Kerberos Realm If your network supports Kerberos single sign-on (SSO), enter the Kerberos Realm (up to 127 characters). This is the hostname portion of the user login name. For example, the user account name user@EXAMPLE.LOCAL has realm EXAMPLE.LOCAL.
Kerberos Keytab If your network supports Kerberos single sign-on (SSO), click Import, click Browse to locate the keytab file, and then click OK. A keytab contains Kerberos account information (principal name and hashed password) for the firewall, which is required for SSO authentication. Each authentication profile can have one keytab. During authentication, the firewall first tries to use the keytab to establish SSO. If it succeeds and the user attempting access is in the Allow List, authentication succeeds immediately. Otherwise, the authentication process falls back to manual (username/password) authentication of the specified Type, which doesn’t have to be Kerberos. For details on creating keytabs, see the PAN-OS 7.1 Administrator’s Guide . If the firewall is in FIPS/CC mode, the algorithm must be aes128-cts-hmac-sha1-96 or aes256-cts-hmac-sha1-96. Otherwise, you can also use des3-cbc-sha1 or arcfour-hmac. The algorithm in the keytab has to match the algorithm in the service ticket that the Ticket Granting Service issues to clients to enable SSO. Otherwise, the SSO process fails. Your Kerberos administrator determines which algorithms the service tickets use.
Advanced Tab
Allow List Click Add and select all or select the specific users and groups that are allowed to authenticate with this profile. If you don’t add entries, no users can authenticate. If you entered a User Domain value, you don’t need to specify domains in the Allow List. For example, if the User Domain is businessinc and you want to add user admin1 to the Allow List, entering admin1 has the same effect as entering businessinc\admin1. You can specify groups that already exist in your directory service or specify custom groups based on LDAP filters. To remove users or user groups, select them and click Delete.

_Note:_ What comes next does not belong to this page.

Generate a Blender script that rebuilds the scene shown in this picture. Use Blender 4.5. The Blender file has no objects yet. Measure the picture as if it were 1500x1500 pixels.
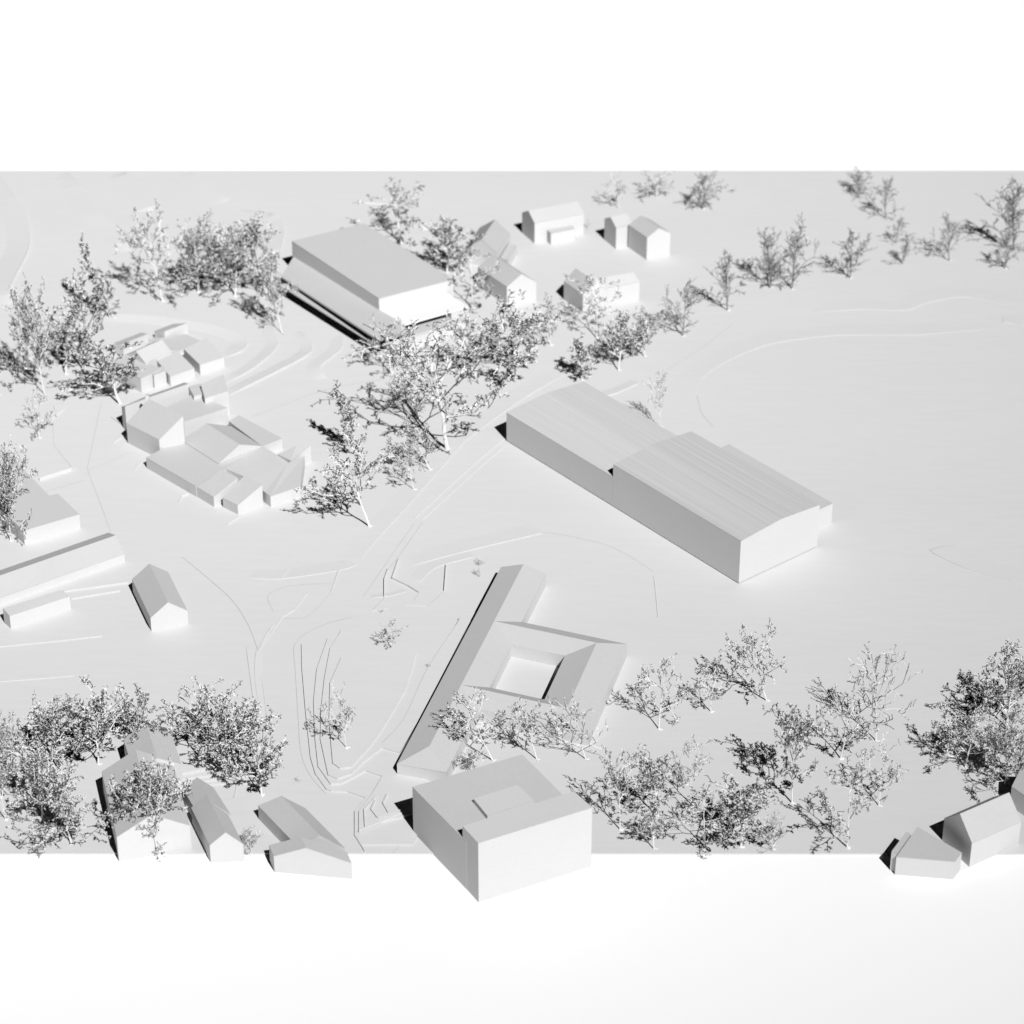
import bpy, math, random
from mathutils import Vector
sc = bpy.context.scene
COL = sc.collection

# ------------------------------------------------------------------ camera
FPX, PITCH, DIST = 4000.0, math.radians(31.5), 2.68      # focal length in photo pixels, tilt, distance to board centre
cp, sp = math.cos(PITCH), math.sin(PITCH)
CAM = Vector((0, -DIST * cp, DIST * sp))
cam = bpy.data.cameras.new('camera')
cam.sensor_width = 36; cam.lens = 36 * FPX / 1500
cam.clip_start = 0.05; cam.clip_end = 50
cam.dof.use_dof = True; cam.dof.focus_distance = 2.42; cam.dof.aperture_fstop = 10
camo = bpy.data.objects.new('camera', cam); COL.objects.link(camo)
camo.location = CAM; camo.rotation_euler = (math.pi / 2 - PITCH, 0, 0)
sc.camera = camo

# ------------------------------------------------------------------ world and lamp
w = bpy.data.worlds.new('World'); sc.world = w; w.use_nodes = True
w.node_tree.nodes['Background'].inputs[0].default_value = (1, 1, 1, 1)
w.node_tree.nodes['Background'].inputs[1].default_value = 0.001
AZ, EL = math.radians(114.5), math.radians(47.0)          # the way the light travels, and its height
LD = Vector((math.cos(AZ) * math.cos(EL), math.sin(AZ) * math.cos(EL), -math.sin(EL)))
lamp = bpy.data.lights.new('studio_lamp', 'SPOT')
lamp.energy = 30300; lamp.shadow_soft_size = 0.05; lamp.spot_size = math.radians(20.9); lamp.spot_blend = 1.0
lampo = bpy.data.objects.new('studio_lamp', lamp); COL.objects.link(lampo)
LT = Vector((-1.4, 2.3, 0))
lampo.location = Vector((0, 0.1, 0)) - LD * 20.0
lampo.rotation_euler = (LT - lampo.location).to_track_quat('-Z', 'Y').to_euler()
vs = sc.view_settings
vs.view_transform = 'Standard'; vs.look = 'None'; vs.gamma = 1; vs.exposure = 0.0; vs.use_curve_mapping = False
sc.cycles.max_bounces = 6; sc.cycles.diffuse_bounces = 1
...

Failed Attempts Enter the number of failed login attempts (1-10) that the firewall allows before locking out the user account. A value of 0 (default) specifies unlimited login attempts. Limiting login attempts can help protect against brute force attacks. If you set the Failed Attempts to a value other than 0 but leave the Lockout Time at 0, the Failed Attempts is ignored and the user is never locked out.
Lockout Time Enter the number of minutes (0-60) for which the firewall locks out a user account after the user reaches the number of Failed Attempts. A value of 0 (default) means the lockout applies until an administrator manually unlocks the user account. If you set the Lockout Time to a value other than 0 but leave the Failed Attempts at 0, the Lockout Time is ignored and the user is never locked out.